We’re back in Caithness, after a gentle 600-mile drive. We did it all in a day—it was either that or watch the royal wedding—8.00am to 8.00pm. And it was like travelling back in time. We left Northamptonshire in early summer and arrived back to find Caithness in early spring. (This is probably something to do with relativity, e=mc²: where “e” equals the number of roadworks on the M6 motorway; “m” is the number of bikers who overtook us; and “c” is equal to the curse words we used when other drivers cut us up, squared because this happened rather a lot.)
It’s 11ºC in Wick today, grey skies and a cool breeze, and that fine drizzly rain the Scots call smirr. (This always makes me imagine the baby Jesus being born in the Highlands by some cosmological error, and three wise men turning up in Celtic football shirts, saying, “We bring you gifts of gold, frankincense and smirr. And an umbrella”.) It’s only a couple of days since we were strolling round the lake at Delapre Abbey in our shirtsleeves, dodging the goslings and illegal campers, everyone basking in the sun like lizards on a rock. Now the world outside is blurred as the smirr coats my glasses in fine droplets of Scotch mist and I wonder if I packed away my winter clothes too soon.

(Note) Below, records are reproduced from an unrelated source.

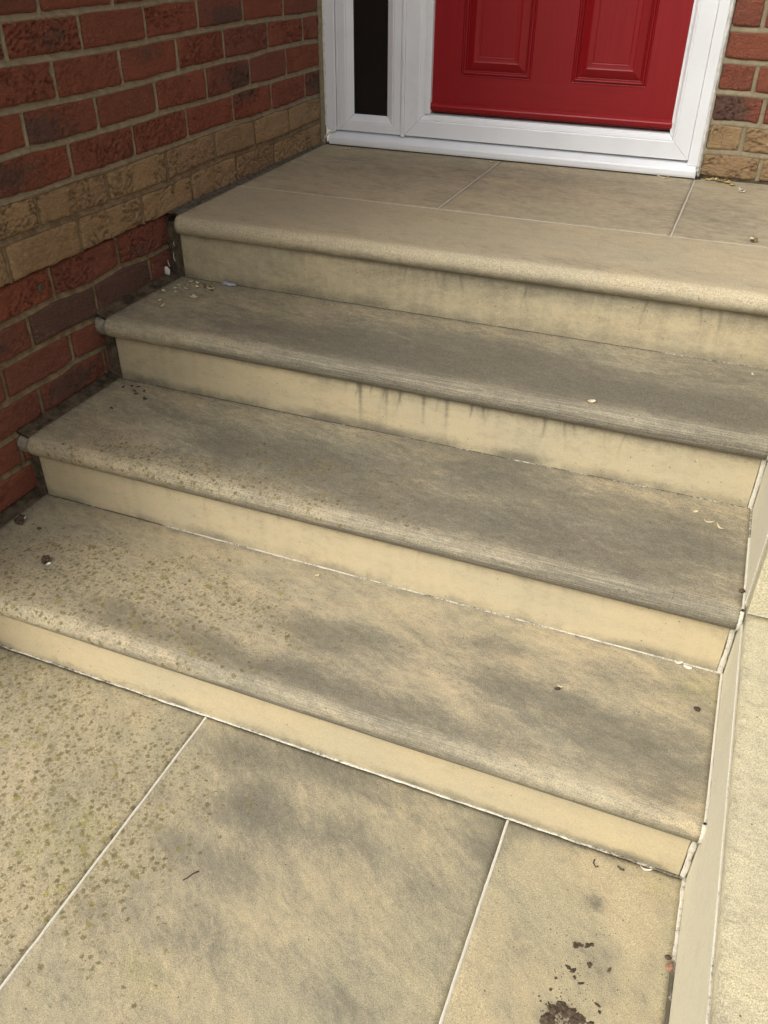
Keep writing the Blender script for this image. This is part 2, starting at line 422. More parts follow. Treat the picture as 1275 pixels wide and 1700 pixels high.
M['ground'] = simple('ground', (0.20, 0.19, 0.15), .3, 3)
M['dark'] = simple('dark_gap', (0.085, 0.064, 0.042), .5, 60)
M['mud'] = simple('mud', (0.085, 0.062, 0.042), .5, 200, bump=1, dist=.003)
M['petal'] = simple('dried_petal', (0.62, 0.53, 0.34), .2, 150, bump=.3, dist=.001)
M['petal_white'] = simple('white_petal', (0.72, 0.68, 0.58), .15, 150, bump=.3, dist=.001)
M['leaf'] = simple('dry_leaf', (0.48, 0.36, 0.14), .3, 120, bump=.4, dist=.001)
M['leaf_brown'] = simple('brown_leaf', (0.20, 0.15, 0.08), .4, 120)
M['fluff'] = simple('grey_fluff', (0.36, 0.38, 0.42), .2, 150)
M['orange'] = simple('brick_crumb', (0.30, 0.16, 0.105), .3, 150)

def pvc():
    s = NT('white_upvc')
    n = s.noise(s.pos(), 9, 4, .6)
    n2 = s.noise(s.pos(), 120, 3, .6)
    c = s.mix(s.ramp(n, .35, .75), (0.84, 0.85, 0.865), (0.79, 0.80, 0.81))
    c = s.mix(s.math('MULTIPLY', s.ramp(n2, .68, .8), .25), c, (0.4, 0.38, 0.33))
    return s.done(c, .35, s.bump(n, .1, .002), .4)
M['pvc'] = pvc()
M['silicone'] = simple('silicone', (0.66, 0.64, 0.58), .15, 60, .5)

def red_door(name, ang):
    s = NT(name)
    sc = (4, 1, 70) if ang == 0 else (70, 1, 4)
    g = s.noise(s.pos(scale=sc), 1.6, 4, .6, 1.2)
    g2 = s.noise(s.pos(scale=sc), 7, 3, .6, .5)
    c = s.mix(s.ramp(g, .35, .65), (0.25, 0.006, 0.009), (0.28, 0.008, 0.012))
    nb = s.bump(g, .30 if ang == 0 else .12, .0014)
    nb = s.bump(g2, .15, .0006, nb)
    return s.done(c, .33, nb, .38)
M['door_h'] = red_door('red_door_rail', 0)
M['door_v'] = red_door('red_door_stile', 1)

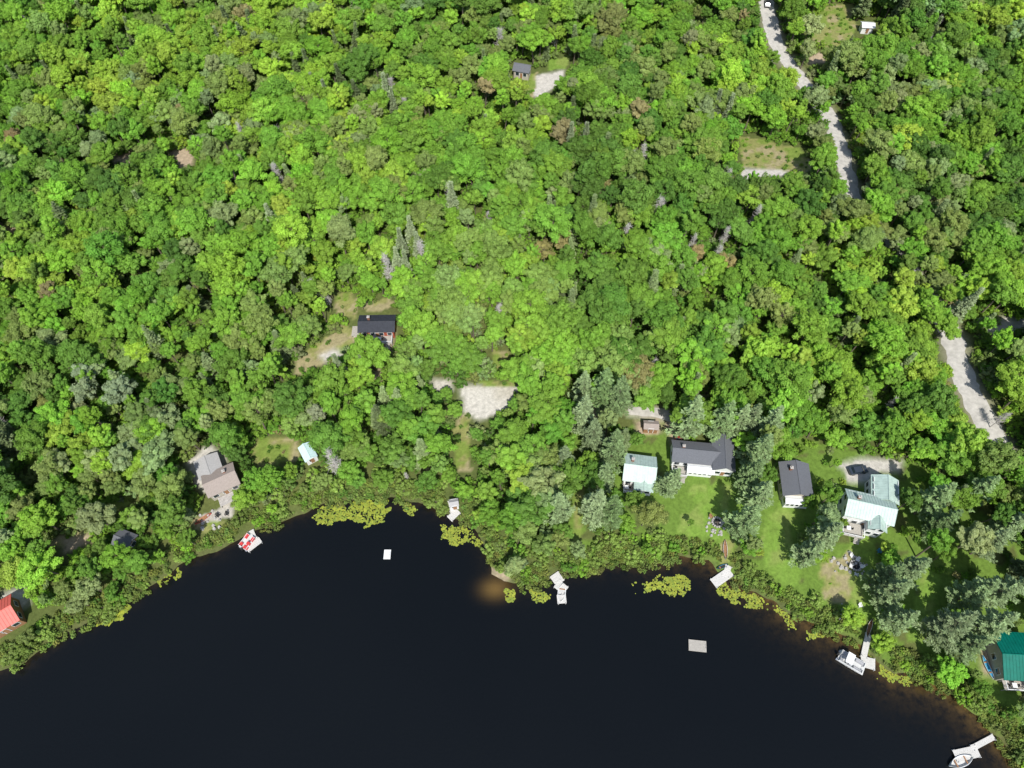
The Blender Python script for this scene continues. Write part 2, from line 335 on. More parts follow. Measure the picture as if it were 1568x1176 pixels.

I took the gansey with me and managed a bit of knitting around work commitments, which mostly consisted of sitting stationery in traffic jams wondering how people could live like this. The pattern’s starting to develop nicely: I’ve always liked the Flamborough patterns, and one of the things I particularly like about this one is the way the narrow columns flank the cables and moss stitch, like the slender pillars in a Gothic cathedral, great weight supported on delicate flutes of stone.
One sight to gladden the heart on returning to the Highlands is all the gorse, just coming into full flower. It covers the hillsides in a glorious display of yellow, as though the Martians had decided to try to conquer the earth again, only this time with yellow, instead of red weed. In places where it appears in patches I was reminded of blooms of lichen dappling an ancient church wall. The village of Helmsdale, just over the border in Sutherland, sits beneath a great dome of a hill which is wall-to-wall in gorse, so much that it’s probably visible from space. It’s just gorgeous, and it really is worth paying the price of losing a few degrees in temperature and gaining a raincoat just to be here to witness it.
Ah, that’s where we in Maryland have you beat. Here it’s been going from down-comforter level to turn-on-the-air-conditioning and back again at least once a day, and I don’t even have to drive anywhere. In compensation, the azalea is in bloom.
Hi Tamar, I’ve never been to Maryland but I like everything I’ve read about it. (Apart from the need for air conditioning, or as we in Caithness call it, opening a window and watching your possessions disappearing over the North Sea!)
Believe it or not it’s been wall to wall sunshine here in the wild west – quite unusual as we normally have warmer rain. We don’t have a place called Helmsdale though – counjours up a very romantic image (when you can see it).
Hi Dave, it’s been such a rubbish winter I think we deserve wall to wall sunshine! Helmsdale sounds like the kind of place that would have been besieged by thousands of orcs, when Saruman decided to rule the world by cornering the east coast crab fishing market….
i love reading your blogs and seeing the knitting grow and `blossom`
we had that rare thing last week ..a warm wind…amazing the sense of peace and wonder it inspired , you may have missed it?
xmeg
Hi Meg, it’s a sort of time-lapse in prose, snapshots of a life, or failing that, given my retired circumstances, a half-life…
Supposed to be nice for a few days, so maybe I can find the peace and wonder you mention along the Caithness coast. (It was beautiful weather down in Oxfordshire last week; but so many people it was hardly possible to enjoy it, alas.)